Cyprien Gaillard Roots Canal

Cyprien Gaillard, KOE, 2015 (Filmstill) © Cyprien Gaillard, Courtesy the artist, Sprüth Magers and Gladstone Gallery

Cyprien Gaillard. Roots Canal
16 February – 5 May 2019

With his films, photographs, and sculptures, Cyprien Gaillard (born 1980 in Paris) describes and evokes the perpetual destruction, preservation, and reconstruction of urban spaces. The exhibition «Cyprien Gaillard. Roots Canal» puts on display from 16 February to 5 May 2019 works capturing the incessant transformation of the urban
landscape, as well as that of nature and humankind. Close to tipping point, his works evoke the imminence, or the coming, of a metamorphosis.

Installed at the heart of Museum Tinguely and presented for the first time in Europe, a series of excavator heads precisely embodies this moment of suspension. A metaphor for human voracity, in the museum context these tools commonly found on building sites become fossils from the future.

In this installation, as in his oeuvre as a whole, Gaillard stresses that construction and destruction are not contradictory concepts. Instead, they are two sides of the same process, closely linked in time. In order to erect new buildings, it is necessary to accept the disappearance of what already exists, be it a landscape, another building or a no-man’sland. The construction of the new always involves the destruction of what went before.

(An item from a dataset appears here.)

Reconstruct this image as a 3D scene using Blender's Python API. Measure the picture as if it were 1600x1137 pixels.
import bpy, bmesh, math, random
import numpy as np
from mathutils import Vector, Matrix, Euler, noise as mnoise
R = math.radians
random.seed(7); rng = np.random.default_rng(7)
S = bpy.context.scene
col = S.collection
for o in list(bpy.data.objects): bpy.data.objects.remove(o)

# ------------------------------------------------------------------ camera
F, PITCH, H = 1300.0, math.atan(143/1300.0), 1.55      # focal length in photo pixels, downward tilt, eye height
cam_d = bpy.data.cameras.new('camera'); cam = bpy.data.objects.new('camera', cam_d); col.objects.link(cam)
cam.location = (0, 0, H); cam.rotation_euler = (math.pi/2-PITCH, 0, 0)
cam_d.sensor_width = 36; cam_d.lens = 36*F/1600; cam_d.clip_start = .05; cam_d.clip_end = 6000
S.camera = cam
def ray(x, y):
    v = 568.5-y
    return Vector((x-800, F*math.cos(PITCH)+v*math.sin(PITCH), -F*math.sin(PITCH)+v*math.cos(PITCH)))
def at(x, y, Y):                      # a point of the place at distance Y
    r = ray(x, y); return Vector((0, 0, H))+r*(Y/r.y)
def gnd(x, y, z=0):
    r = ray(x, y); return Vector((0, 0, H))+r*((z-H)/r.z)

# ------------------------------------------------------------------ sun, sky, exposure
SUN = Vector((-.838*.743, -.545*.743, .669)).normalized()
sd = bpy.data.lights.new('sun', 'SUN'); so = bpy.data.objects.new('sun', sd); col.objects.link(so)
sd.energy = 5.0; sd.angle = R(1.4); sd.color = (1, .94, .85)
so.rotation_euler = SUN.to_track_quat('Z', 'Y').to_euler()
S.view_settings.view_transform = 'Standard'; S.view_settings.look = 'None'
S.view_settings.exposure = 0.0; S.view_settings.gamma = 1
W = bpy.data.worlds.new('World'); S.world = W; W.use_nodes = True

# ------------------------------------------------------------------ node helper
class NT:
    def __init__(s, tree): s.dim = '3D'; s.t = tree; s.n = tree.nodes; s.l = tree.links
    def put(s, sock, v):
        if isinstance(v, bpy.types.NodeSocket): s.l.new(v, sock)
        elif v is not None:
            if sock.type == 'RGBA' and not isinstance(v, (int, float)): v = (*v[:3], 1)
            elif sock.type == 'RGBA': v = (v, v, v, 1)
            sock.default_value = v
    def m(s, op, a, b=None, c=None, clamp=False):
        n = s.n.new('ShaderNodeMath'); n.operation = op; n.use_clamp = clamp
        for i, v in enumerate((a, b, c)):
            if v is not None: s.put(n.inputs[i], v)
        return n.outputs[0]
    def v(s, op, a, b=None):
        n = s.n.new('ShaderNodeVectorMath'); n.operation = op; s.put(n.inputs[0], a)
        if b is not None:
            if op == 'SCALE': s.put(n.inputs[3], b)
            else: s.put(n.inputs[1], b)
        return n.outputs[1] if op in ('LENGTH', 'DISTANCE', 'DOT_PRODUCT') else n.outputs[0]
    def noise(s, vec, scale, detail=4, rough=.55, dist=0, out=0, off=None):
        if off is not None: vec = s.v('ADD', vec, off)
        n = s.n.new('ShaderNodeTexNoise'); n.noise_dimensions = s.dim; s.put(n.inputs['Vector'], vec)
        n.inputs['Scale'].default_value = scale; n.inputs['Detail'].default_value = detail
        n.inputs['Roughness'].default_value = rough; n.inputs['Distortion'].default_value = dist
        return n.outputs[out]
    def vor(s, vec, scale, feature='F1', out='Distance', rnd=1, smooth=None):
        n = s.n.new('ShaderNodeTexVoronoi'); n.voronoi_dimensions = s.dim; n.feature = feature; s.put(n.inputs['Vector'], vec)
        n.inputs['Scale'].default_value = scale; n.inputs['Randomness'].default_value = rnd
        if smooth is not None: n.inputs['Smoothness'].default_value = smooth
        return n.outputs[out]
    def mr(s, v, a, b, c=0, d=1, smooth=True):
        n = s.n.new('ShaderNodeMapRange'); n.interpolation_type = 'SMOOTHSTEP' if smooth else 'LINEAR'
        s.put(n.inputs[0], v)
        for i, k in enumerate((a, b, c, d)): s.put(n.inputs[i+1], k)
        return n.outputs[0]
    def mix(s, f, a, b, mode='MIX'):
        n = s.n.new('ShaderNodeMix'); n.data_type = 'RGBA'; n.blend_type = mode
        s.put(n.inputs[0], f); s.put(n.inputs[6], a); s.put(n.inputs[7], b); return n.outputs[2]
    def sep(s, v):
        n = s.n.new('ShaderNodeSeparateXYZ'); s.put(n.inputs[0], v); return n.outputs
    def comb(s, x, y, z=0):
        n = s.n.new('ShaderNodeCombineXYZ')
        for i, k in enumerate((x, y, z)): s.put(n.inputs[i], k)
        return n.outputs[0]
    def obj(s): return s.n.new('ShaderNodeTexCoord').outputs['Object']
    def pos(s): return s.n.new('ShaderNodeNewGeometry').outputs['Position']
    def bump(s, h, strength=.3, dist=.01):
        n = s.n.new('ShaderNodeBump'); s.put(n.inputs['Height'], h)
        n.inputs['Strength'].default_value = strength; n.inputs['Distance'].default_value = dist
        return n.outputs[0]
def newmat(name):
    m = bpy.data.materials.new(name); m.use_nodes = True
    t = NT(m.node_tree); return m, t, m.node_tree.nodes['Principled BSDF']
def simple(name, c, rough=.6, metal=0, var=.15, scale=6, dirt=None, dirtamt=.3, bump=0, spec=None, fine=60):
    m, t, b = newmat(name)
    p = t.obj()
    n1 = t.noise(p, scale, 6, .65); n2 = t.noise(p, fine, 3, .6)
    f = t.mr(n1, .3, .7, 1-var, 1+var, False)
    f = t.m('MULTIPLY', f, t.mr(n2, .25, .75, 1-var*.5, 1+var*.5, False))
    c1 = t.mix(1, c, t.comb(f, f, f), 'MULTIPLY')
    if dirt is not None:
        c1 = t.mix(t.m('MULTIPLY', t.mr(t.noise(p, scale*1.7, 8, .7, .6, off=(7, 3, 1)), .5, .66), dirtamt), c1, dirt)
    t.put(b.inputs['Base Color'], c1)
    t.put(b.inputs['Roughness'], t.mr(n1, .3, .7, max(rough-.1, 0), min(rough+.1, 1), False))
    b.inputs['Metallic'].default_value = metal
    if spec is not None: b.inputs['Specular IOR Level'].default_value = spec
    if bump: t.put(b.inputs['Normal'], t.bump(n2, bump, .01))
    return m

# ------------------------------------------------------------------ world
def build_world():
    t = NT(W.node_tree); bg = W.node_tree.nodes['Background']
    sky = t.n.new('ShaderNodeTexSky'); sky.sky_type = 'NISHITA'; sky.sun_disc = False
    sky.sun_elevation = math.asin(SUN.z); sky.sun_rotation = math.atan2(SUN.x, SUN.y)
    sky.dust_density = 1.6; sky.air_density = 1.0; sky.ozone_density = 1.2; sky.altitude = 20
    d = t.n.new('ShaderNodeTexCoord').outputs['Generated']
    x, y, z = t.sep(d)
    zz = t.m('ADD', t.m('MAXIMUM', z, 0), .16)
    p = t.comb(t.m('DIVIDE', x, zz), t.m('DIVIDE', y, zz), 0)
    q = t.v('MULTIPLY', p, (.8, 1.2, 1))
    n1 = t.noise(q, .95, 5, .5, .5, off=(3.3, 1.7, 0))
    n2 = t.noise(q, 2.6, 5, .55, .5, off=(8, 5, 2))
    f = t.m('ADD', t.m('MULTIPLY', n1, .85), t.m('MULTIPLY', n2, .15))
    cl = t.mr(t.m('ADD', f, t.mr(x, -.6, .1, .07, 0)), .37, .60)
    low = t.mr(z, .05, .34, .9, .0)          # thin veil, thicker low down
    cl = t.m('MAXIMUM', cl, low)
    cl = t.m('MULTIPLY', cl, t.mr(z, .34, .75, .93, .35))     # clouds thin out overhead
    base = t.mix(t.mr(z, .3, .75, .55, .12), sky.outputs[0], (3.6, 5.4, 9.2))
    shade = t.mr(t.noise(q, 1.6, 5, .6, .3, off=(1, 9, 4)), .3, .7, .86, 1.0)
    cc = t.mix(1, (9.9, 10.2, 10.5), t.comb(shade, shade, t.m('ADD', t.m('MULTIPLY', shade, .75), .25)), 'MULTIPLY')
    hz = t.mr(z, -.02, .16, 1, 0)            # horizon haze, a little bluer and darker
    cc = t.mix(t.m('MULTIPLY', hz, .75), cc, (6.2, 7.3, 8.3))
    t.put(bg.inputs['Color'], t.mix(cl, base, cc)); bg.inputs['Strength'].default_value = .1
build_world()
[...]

Cyprien Gaillard, Captain Blood’s Moorhen, 2013
78,7 x 94 x 111,8 cm © Cyprien Gaillard; Courtesy Sprüth Magers & Gladstone Gallery

This train of thought is pursued and extended by Sober City (2015), a series of pictures. The photographs are double-exposed: views of New York layered over a fragment of amethyst from the city’s Museum of Natural History. As a result of this merging of two motifs via double exposure, the pictures seem to have been taken through a prism. A building, a bus, a sculpture or a tree – the urban components are barely recognizable. Under the viewer’s gaze they seem to crystallize, like in J. G. Ballard’s sci-fi novel The Crystal World where a mysterious phenomenon causes humans, animals and plants to gradually transform into crystalline structures. Thanks to the use of Polaroid paper, a fragile, ephemeral support that fades over time, and the choice of motifs, the Sober Cities mirror the continual (excavator-driven) metamorphosis of the city in its state of perpetual tension between the preservation of architectural heritage and the construction of new buildings.

KOE (2015) follows a large-format, wall-filling projection of a video showing a swarm of exotic birds above the luxury shopping streets of Düsseldorf.
The winged visitors, ring-necked parakeets originally from Africa and Asia, fly past expensive shops between the modern architecture, beneath them the permanent construction site that is the city centre. The green of their plumage traces anachronistic lines at the heart of a hyperaesthetic world of the city of tomorrow, marked by the luxury brands and ethereal buildings of omnipresent consumerism.

Ring-necked parakeets originally came to these parts as caged birds and have now found new homes in several European cities. Their appealing appearance makes it easy to forget that they are an invasive species that poses a threat to indigenous ecosystems.

Nightlife (2015) invites visitors to immerse themselves in a hypnotic, trance-like atmosphere. The 3D-film, a mosaic of scenes with no apparent connection, transports the viewer to a brightly coloured urban night. The footage leads from Auguste Rodin’s sculpture The Thinker outside the Cleveland Museum of Art via a hallucinatory ballet of juniper trees in Los Angeles (another invasive species) and a spectacular firework display
above Berlin’s Olympic Stadium, back to Cleveland to an oak tree presented (as a sapling) to multiple Olympic medal winner Jesse Owens by the Nazis in 1936.

As in the other works in the exhibition, Gaillard creates a new narrative out of disparate, even contrary fragments. In this new narrative, anecdotes mix with history, while city, nature and people coexist in a shared non-linear space-time structure.

 

Cyprien Gaillard shows transformation processes of our living worlds
in intoxicating pictures: on view at Museum Tinguely from 16 February to 5 May 2019.
The curator of the exhibition is Séverine Fromaigeat.